### Set task
Identify, in the records below, every line where the string "Write" appears, and copy each such line.

### Data in this exercise

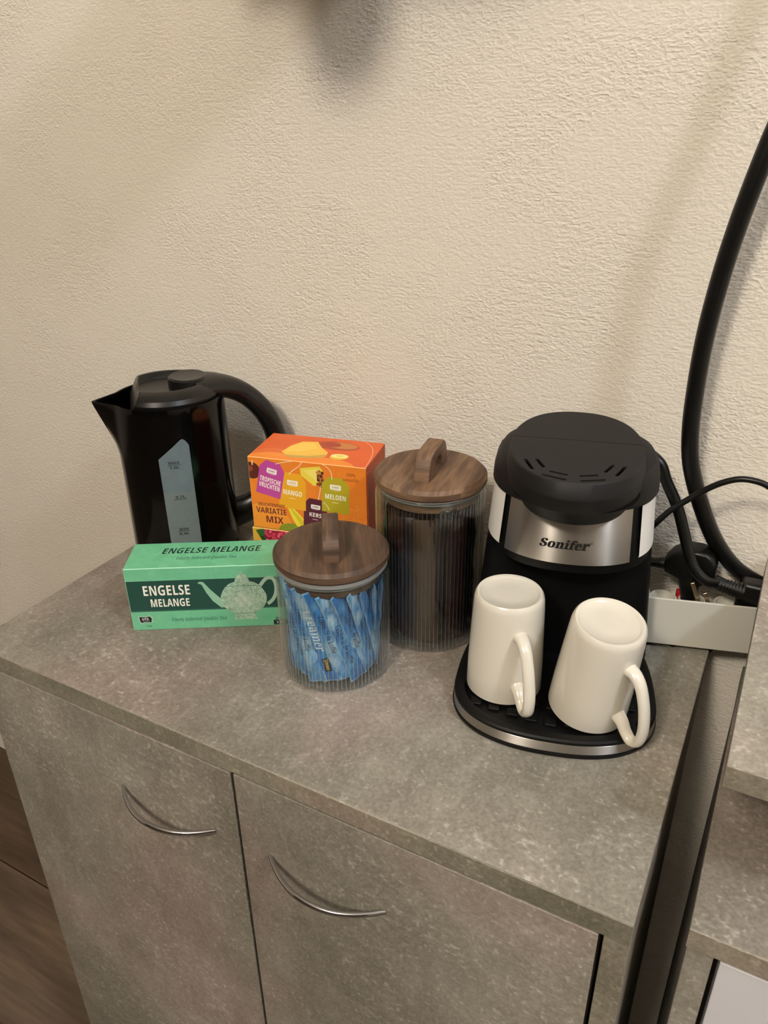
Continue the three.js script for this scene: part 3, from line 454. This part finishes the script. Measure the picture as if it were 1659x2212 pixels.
// ---------- coffee maker ----------
const MK = { x: 0.525026, z: 0.1493, turn: 14.5 * Math.PI / 180 };
{
  const t = thing('coffee_maker', 'black two-cup coffee maker with a brushed steel band and white side panels', 'coffee maker', [MK.x, 0, MK.z], MK.turn);
  const baseSec = (y, d = 0) => { const s = oval(y, 0.0835 - d, 0.0605 - d, 0.138 - d, 2.35, 0, 0, 120); return s.map(p => p[2] < 0 ? [Math.sign(p[0]) * Math.min(Math.abs(p[0]), 0.0835 - d), p[1], p[2]] : p); };
  part('base', [loft([baseSec(0, 0.001), baseSec(0.0008, 0), baseSec(0.0042, -0.0008), baseSec(0.0046, 0.0006)], { crease: 0.5 }), loft([baseSec(0.0046, 0.002), baseSec(0.0135, 0.002)], { cap0: false, cap1: false })], M.blackPlastic, t);
  part('steel_trim', loft([baseSec(0.0046, 0.0006), baseSec(0.0050, 0.0001), baseSec(0.0130, 0.0006), baseSec(0.0134, 0.0010)], { cap0: false, cap1: false, crease: 0.5 }), M.steel, t, 'brushed steel strip around the base');
  const tray = part('drip_tray', loft([baseSec(0.0134, 0.0006), baseSec(0.0160, 0.0004), baseSec(0.0175, 0.0016), baseSec(0.0178, 0.004), baseSec(0.0170, 0.0085), baseSec(0.0128, 0.0105), baseSec(0.0118, 0.012)], { cap0: false, crease: 0.5 }), M.blackPlastic, t);
  for (let r = 0; r < 3; r++) for (let k = -4; k <= 4; k++) { const x = k * 0.0155, z = 0.036 - r * 0.02 - 0.0022 * Math.abs(k) ** 1.25; part('grid_bar', rbox(x - 0.0048, x + 0.0048, 0.0116, 0.0142, z - 0.0045, z + 0.0045, 0.0008, 2), M.blackPlastic, tray); }
  const hw = y => 0.0800 - 0.085 * y;
  part('column', loft([[0.0115, 0.0], [0.06, 0], [0.122, 0]].map(([y]) => oval(y, hw(y), 0.022, 0.062, 3.6, -0.080, 0, 96))), M.blackPlastic, t);
  // head housing
  const hs = (y, d = 0, e = 2.25) => oval(y, hw(y) - d, 0.0615 - d, 0.0600 - d, e, -0.0830, 0, 120);
  part('head_housing', loft([hs(0.118, 0.004), hs(0.1195, 0.002), hs(0.124, 0.0012), hs(0.178, 0.0012)], { crease: 0.5 }), M.blackPlastic, t);
  part('lower_lip', loft([oval(0.1165, hw(0.12) - 0.010, 0.052, 0.04, 2.2, -0.083), oval(0.118, hw(0.12) - 0.007, 0.0555, 0.044, 2.2, -0.083), oval(0.1205, hw(0.12) - 0.007, 0.0555, 0.044, 2.2, -0.083)]), M.blackPlastic, t);
  const curved = (y0, y1, x0, x1, off, n = 60, thick = 0.0012) => {                    // plate that follows the front of the housing between two x
    const secs = []; for (const [y, o] of [[y0, 0], [y0, off], [y0 + 0.0006, off + 0.0002], [y1 - 0.0006, off + 0.0002], [y1, off], [y1, 0]]) {
      const a = hw(y) + o, b = 0.0615 + o, e = 2.25, row = [];
      for (let i = 0; i <= n; i++) { const x = x0(y) + (x1(y) - x0(y)) * i / n; const q = Math.min(1, Math.abs(x) / a); row.push([x, y, -0.083 + b * Math.pow(1 - q ** e, 1 / e)]); }
      secs.push(row.reverse());
    }
    const W = n + 1, pos = [], uv = [], idx = []; secs.forEach((s, j) => s.forEach((p, i) => { pos.push(...p); uv.push(1 - i / n, (p[1] - y0) / (y1 - y0)); }));
    for (let j = 0; j < secs.length - 1; j++) for (let i = 0; i < n; i++) { const a = j * W + i, c = a + W; idx.push(a, c, a + 1, a + 1, c, c + 1); }
    const g = new THREE.BufferGeometry(); g.setAttribute('position', new THREE.Float32BufferAttribute(pos, 3)); g.setAttribute('uv', new THREE.Float32BufferAttribute(uv, 2)); g.setIndex(idx); return toCreasedNormals(g, 0.6);
  };
  const s = y => hw(y) / hw(0.13);
  const band = part('steel_band', curved(0.1285, 0.1785, y => -0.0515 * s(y), y => 0.0490 * s(y), 0.0012), M.steel, t, 'brushed steel band across the front');
  const logoTex = canvasTex(1024, 320, (x, w, h) => { x.fillStyle = '#000'; x.fillRect(0, 0, w, h); txt(x, 'Sonifer', 470, 150, 840, 160, '#fff', 'italic bold 100px serif'); txt(x, 'Sonifer', 476, 150, 840, 160, '#fff', 'italic bold 100px serif'); txt(x, 'Sonifer', 464, 152, 840, 160, '#fff', 'italic bold 100px serif'); txt(x, '®', 940, 90, 44, 44, '#aaa', '100px sans-serif'); });
  logoTex.colorSpace = THREE.NoColorSpace;
  part('logo', curved(0.1385, 0.1535, y => -0.0255, y => 0.0215, 0.00175, 40), std({ color: 0x0b0b0b, roughness: 0.5, alphaMap: logoTex, transparent: true, side: THREE.DoubleSide }), band, 'black lettering');
  for (const sg of [-1, 1]) {                              // white side panels wrap from the front seam round to the back
    const ring = (y, o) => { const r = []; for (let i = 0; i <= 30; i++) { const a = (sg < 0 ? Math.PI - 0.66 : 0.66) + (sg < 0 ? 1 : -1) * (1.9) * i / 30, c = Math.cos(a), n = Math.sin(a); r.push([(hw(y) + o) * spow(c, 2 / 2.25), y, -0.083 + ((n > 0 ? 0.0615 : 0.06) + o) * spow(n, 2 / 2.25)]); } return sg < 0 ? r.reverse() : r; };
    const rows = [ring(0.1295, 0), ring(0.1295, 0.0009), ring(0.1787, 0.0009), ring(0.1787, 0)], pos = [], idx = []; rows.forEach(r => r.forEach(p => pos.push(...p)));
    for (let j = 0; j < 3; j++) for (let i = 0; i < 30; i++) { const a = j * 31 + i, c = a + 31; idx.push(a, a + 1, c, a + 1, c + 1, c); }
    const g = new THREE.BufferGeometry(); g.setAttribute('position', new THREE.Float32BufferAttribute(pos, 3)); g.setIndex(idx);
    part('side_panel', toCreasedNormals(g, 0.6), std({ color: 0xe9e7e2, roughness: 0.35, side: THREE.DoubleSide }), t, 'glossy white side panel');
  }
  // shoulder, a black rounded cap over the panels
  part('shoulder', loft([hs(0.1775, -0.0014, 2.4), hs(0.180, -0.0030, 2.4), hs(0.190, -0.0032, 2.45), hs(0.198, -0.0022, 2.45), hs(0.2040, 0.0010, 2.4), hs(0.2070, 0.0055, 2.3), hs(0.2078, 0.0100, 2.3)], { crease: 0.45 }), M.headPlastic, t);
  for (const sx of [-1, 1]) part('hinge', rbox(sx * 0.0605 - 0.0035, sx * 0.0605 + 0.0035, 0.192, 0.2015, -0.097, -0.087, 0.0015, 2), M.headPlastic, t);
  // lid: long oval, split by the hinge line; the front half overhangs the cups
  const lo = (y, d, N = 144) => oval(y, 0.0535 - Math.max(d, -0.0006), 0.0790 - d, 0.0780 - Math.max(d, -0.0006), 2.25, -0.0630, -0.0012, N);
  const clampF = q => q.map(p => [p[0], p[1], Math.max(p[2], -0.0695)]), clampB = q => q.map(p => [p[0], p[1], Math.min(p[2], -0.0703)]);
  const lidSecs = [[0.1905, 0.0035], [0.192, 0.0008], [0.2035, -0.0030], [0.2055, -0.0028], [0.2150, 0.0012], [0.2160, 0.0022]];
  part('rear_lid', loft(lidSecs.slice(1).map(([y, d]) => clampB(lo(y, d))), { crease: 0.4 }), M.headPlastic, t);
  const front = part('front_lid', (() => {
    const shell = loft(lidSecs.map(([y, d]) => clampF(lo(y, d))), { cap1: false, crease: 0.4 });
    const o = clampF(lo(0, 0.0022)), sh = new THREE.Shape(o.map(p => new THREE.Vector2(p[0], -p[2])));
    const pill = (x0, z0, x1, z1, r = 0.00135) => { const p = new THREE.Path(), a = Math.atan2(-(z1 - z0), x1 - x0); for (let i = 0; i <= 8; i++) { const b = a + Math.PI / 2 + Math.PI * i / 8, q = [x0 + r * Math.cos(b), -z0 + r * Math.sin(b)]; i ? p.lineTo(...q) : p.moveTo(...q); } for (let i = 0; i <= 8; i++) { const b = a - Math.PI / 2 + Math.PI * i / 8; p.lineTo(x1 + r * Math.cos(b), -z1 + r * Math.sin(b)); } p.closePath(); return p; };
    for (const sx of [-1, 1]) for (const [x0, z0, x1, z1] of [[0.0365, -0.0215, 0.0305, -0.0055], [0.0280, -0.0235, 0.0225, -0.0105], [0.0215, 0.0046, 0.0060, 0.0098], [0.0165, -0.0028, 0.0050, 0.0010]]) sh.holes.push(pill(-0.002 + sx * x0, z0, -0.002 + sx * x1, z1));
    const plate = new THREE.ExtrudeGeometry(sh, { depth: 0.0022, bevelEnabled: false, curveSegments: 6 }); plate.rotateX(-Math.PI / 2); plate.translate(0, 0.2160 - 0.0022, 0);
    return merge([shell, plate]);
  })(), M.headPlastic, t);
  part('brew_funnel', loft([oval(0.1760, 0.0385, 0.0385, 0.036, 2, -0.0365), oval(0.1775, 0.0400, 0.0400, 0.037, 2, -0.0365), oval(0.1850, 0.0440, 0.0445, 0.04, 2.1, -0.0365), oval(0.1915, 0.0495, 0.0500, 0.04, 2.15, -0.0365)], { crease: 0.4 }), M.blackPlastic, t);
}

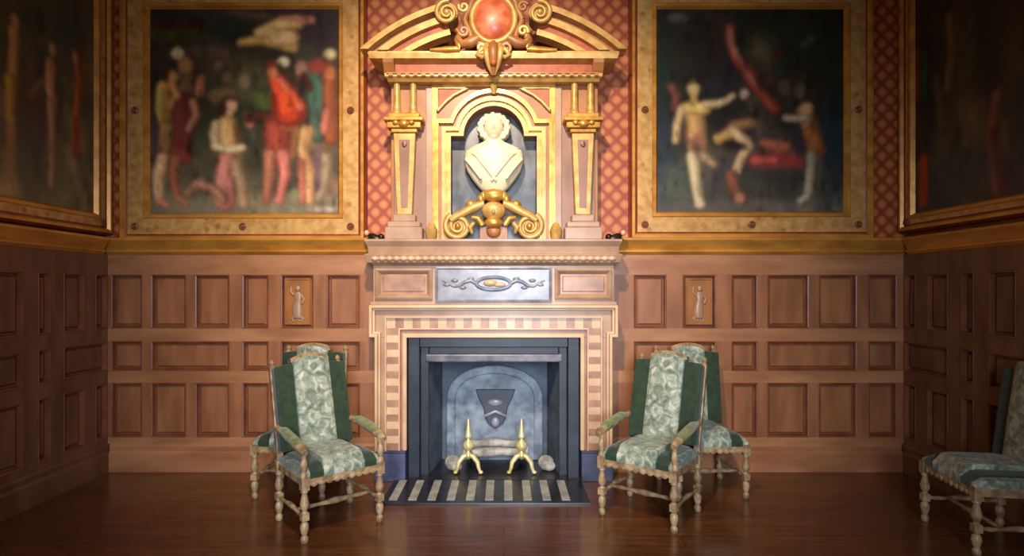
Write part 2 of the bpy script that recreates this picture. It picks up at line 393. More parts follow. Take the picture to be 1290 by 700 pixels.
# ------------------------------------------------------------------ paintings
class Canvas:
    def __init__(self, x0, x1, z0, z1, bg_top, bg_bot, to, res=0.0085, seed=1):
        self.x0, self.x1, self.z0, self.z1, self.to = x0, x1, z0, z1, to
        self.nx, self.nz = int((x1-x0)/res), int((z1-z0)/res)
        self.X, self.Z = np.meshgrid(np.linspace(x0, x1, self.nx), np.linspace(z0, z1, self.nz))
        t = ((self.Z - z0)/(z1-z0))[..., None]
        rg = np.random.RandomState(seed)
        lo, hi = np.array(lin(bg_bot)[:3]), np.array(lin(bg_top)[:3])
        k = np.clip(t*2.2, 0, 1)
        self.C = lo*(1-k) + hi*k
        for _ in range(320):                              # loose brushwork
            cx, cz, r = rg.uniform(x0, x1), rg.uniform(z0, z1), rg.uniform(0.03, 0.14)
            a = np.exp(-(((self.X-cx)/r)**2 + ((self.Z-cz)/(r*rg.uniform(0.5, 2)))**2))[..., None]*0.5
            self.C = self.C*(1 + a*rg.uniform(-0.7, 1.3)*np.array([1, rg.uniform(0.6, 1.0), rg.uniform(0.4, 0.9)]))
    def dab(self, d, col, soft, k=1.0):
        a = (np.clip(0.5 - d/soft, 0, 1)*k)[..., None]
        self.C = self.C*(1-a) + np.array(lin(col)[:3])*a
    def limb(self, pts, r, col, k=1.0):
        """a modelled stroke: base tone, a darker edge and a lighter ridge in the paint"""
        rr = r if isinstance(r, (tuple, list)) else (r, r); m = max(rr)
        self.cap(pts, rr, tuple(v*0.70 for v in col), k)
        self.cap([(x-0.16*m, y-0.05*m) for x, y in pts], (rr[0]*0.74, rr[1]*0.74), col, k)
        self.cap([(x-0.34*m, y-0.12*m) for x, y in pts], (rr[0]*0.34, rr[1]*0.34), tuple(min(255, v*1.16+8) for v in col), k*0.8)
    def cap(self, pts, r, col, k=1.0):
        """brush stroke through image points; r = radius (or two radii) in photograph pixels"""
        P = [self.to(*p) for p in pts]; n = len(P)
        rr = r if isinstance(r, (tuple, list)) else (r, r)
        D = None
        for i in range(n-1):
            (ax, az, s), (bx, bz, _) = P[i], P[i+1]
            dx, dz = bx-ax, bz-az; L = dx*dx+dz*dz + 1e-9
            t = np.clip(((self.X-ax)*dx + (self.Z-az)*dz)/L, 0, 1)
            u = (i + t)/(n-1)
            d = np.hypot(self.X-ax-t*dx, self.Z-az-t*dz) - (rr[0]+(rr[1]-rr[0])*u)/s
            D = d if D is None else np.minimum(D, d)
        self.dab(D, col, 4.5/P[0][2], k*0.92)
    def ell(self, c, rx, ry, col, k=1.0):
        cx, cz, s = self.to(*c)
        d = (np.hypot((self.X-cx)*s/rx, (self.Z-cz)*s/ry) - 1)*min(rx, ry)/s
        self.dab(d, col, max(4.0, 0.7*min(rx, ry))/s, k)
    def build(self, parent, y):
        nx, nz = self.nx, self.nz
        g = np.exp(-0.5*(np.arange(-4, 5)/1.5)**2); g /= g.sum()      # wet edges
        for ax in (0, 1):
            P = np.pad(self.C, [(4, 4) if q == ax else (0, 0) for q in range(3)], mode='edge'); n_ = self.C.shape[ax]
            self.C = sum(w*np.take(P, range(q, q+n_), axis=ax) for q, w in enumerate(g))
        rg = np.random.RandomState(99)                    # broken strokes over the figures
        for _ in range(420):
            cx, cz, r = rg.uniform(self.x0, self.x1), rg.uniform(self.z0, self.z1), rg.uniform(0.015, 0.045)
            a = np.exp(-(((self.X-cx)/r)**2 + ((self.Z-cz)/(r*rg.uniform(0.8, 2.5)))**2))[..., None]
            self.C = self.C*(1 + a*rg.uniform(-0.5, 0.35))
        vs = [(float(x), y, float(z)) for x, z in zip(self.X.ravel(), self.Z.ravel())]
        fs = [(j*nx+i, j*nx+i+1, (j+1)*nx+i+1, (j+1)*nx+i) for j in range(nz-1) for i in range(nx-1)]
        me = bpy.data.meshes.new('canvas'); me.from_pydata(vs, [], fs)
        at = me.color_attributes.new('pigment', 'FLOAT_COLOR', 'POINT')
        c = np.ones((nx*nz, 4), dtype=np.float32); c[:, :3] = np.clip(self.C, 0, 1).reshape(-1, 3)
        at.data.foreach_set('color', c.ravel())
        me.materials.append(M['paint'])
        o = bpy.data.objects.new('canvas', me); COL.objects.link(o); o.parent = parent
        return o

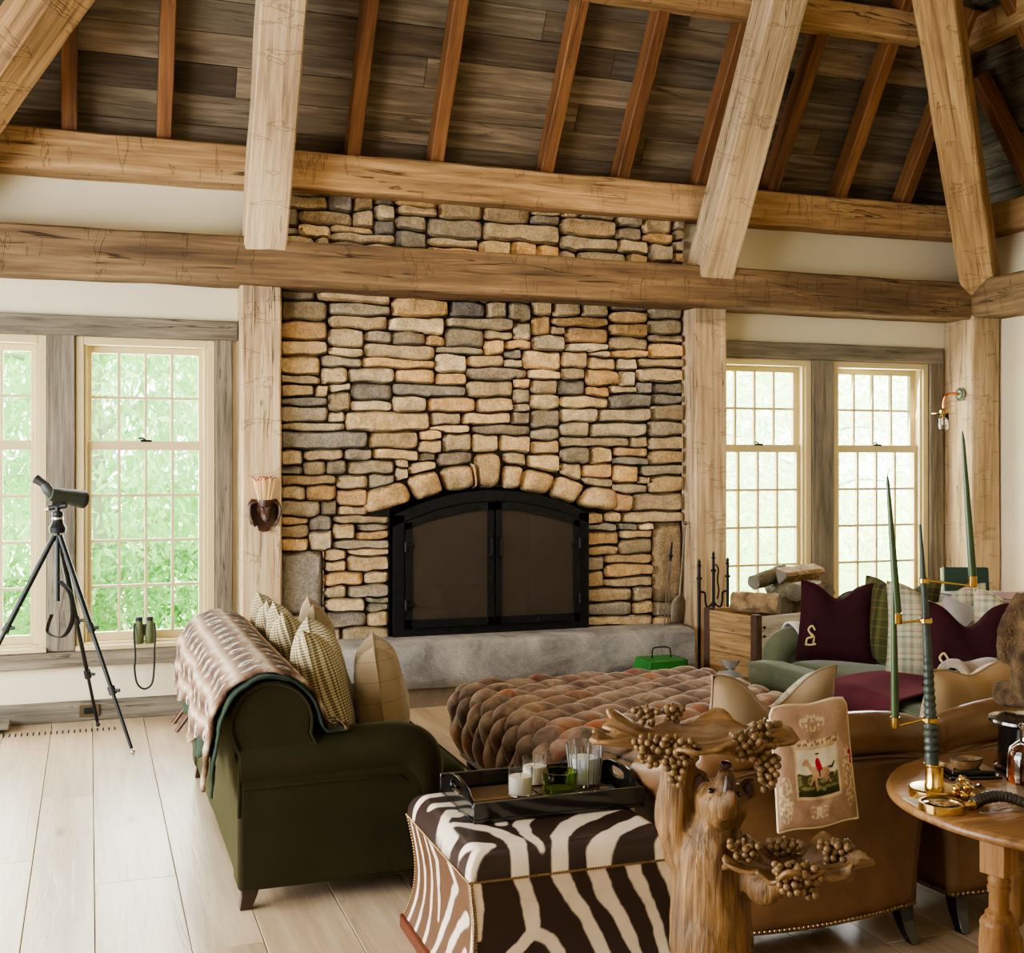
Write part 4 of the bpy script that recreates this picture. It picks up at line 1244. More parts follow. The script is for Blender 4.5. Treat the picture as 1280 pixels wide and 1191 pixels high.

### Response to the exercise
Write part 2 of the bpy script that recreates this picture. It picks up at line 393. More parts follow. Take the picture to be 1290 by 700 pixels.
Write part 4 of the bpy script that recreates this picture. It picks up at line 1244. More parts follow. The script is for Blender 4.5. Treat the picture as 1280 pixels wide and 1191 pixels high.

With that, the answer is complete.